Nothing about the “no inferences” clause changes the Court's view of the parties' bottomline agreement. The Antitrust Division might have included such a statement in its letter for many reasons that are consistent with the Court's interpretation of the agreement. Most obviously, such a statement would inform third parties that the government had not found one way or the other that the Participation Rule and Clear Cooperation Policy were lawful, and so similar policies should not be assumed to pass muster. But more fundamentally, under the law of contract the Antitrust Division was not free to unilaterally change the terms of the settlement agreement by adding an ambiguous sentence to a letter designed to simply confirm that it had upheld its side of the deal. See Keepseagle v. Vilsack, 99-cv-3119 (EGS), 2016 WL 9455764, at *6 n.5 (D.D.C. Apr. 20, 2016) (“‘To be effective a modification requires assent of all parties to the agreement' because ‘there is no such thing as a unilateral modification.” (quoting Howard O. Hunter, Modern Law of Contracts § 5.20 (2016 ed.)).

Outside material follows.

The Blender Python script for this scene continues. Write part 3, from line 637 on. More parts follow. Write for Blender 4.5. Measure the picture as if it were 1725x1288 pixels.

Similarly, the Proposed Final Judgment signed by the parties fits with the Court's interpretation. The reservation-of-rights clause in the document states that nothing in that final judgment, which mentioned neither the Participation Rule nor the Clear Cooperation Policy, would restrain the Antitrust Division's future investigations. See ECF No. 1-12 at 16. As the Court has already explained, the settlement agreement was not contained exclusively within the four corners of the Proposed Final Judgment. So even though that document said nothing about future investigations, it does not then follow that no such limits were a part of the settlement agreement as a whole.
None of this is to say that the Antitrust Division has agreed to never investigate NAR or some future version or application of NAR's Participation Rule and Clear Cooperation Policy. The Court holds only that the government, in committing to close an investigation into these policies one year and then reopening it the next-when the only intervening change was that in presidential administrations-violated the parties' agreement. For that reason, the CID issued to further that investigation must be set aside.
Because the Court is setting aside the CID, it need not resolve NAR's objections to its breadth and burdensomeness.
IV. Conclusion
At bottom, not setting aside the CID at issue would deprive NAR of the benefit for which it bargained: the closure of the Antitrust Division's investigation into its Participation Rule and Clear Cooperation Policy. The government, like any party, must be held to the terms of its settlement agreements, whether or not a new administration likes those agreements. For this reason, the CID at issue must be set aside. A separate order will issue.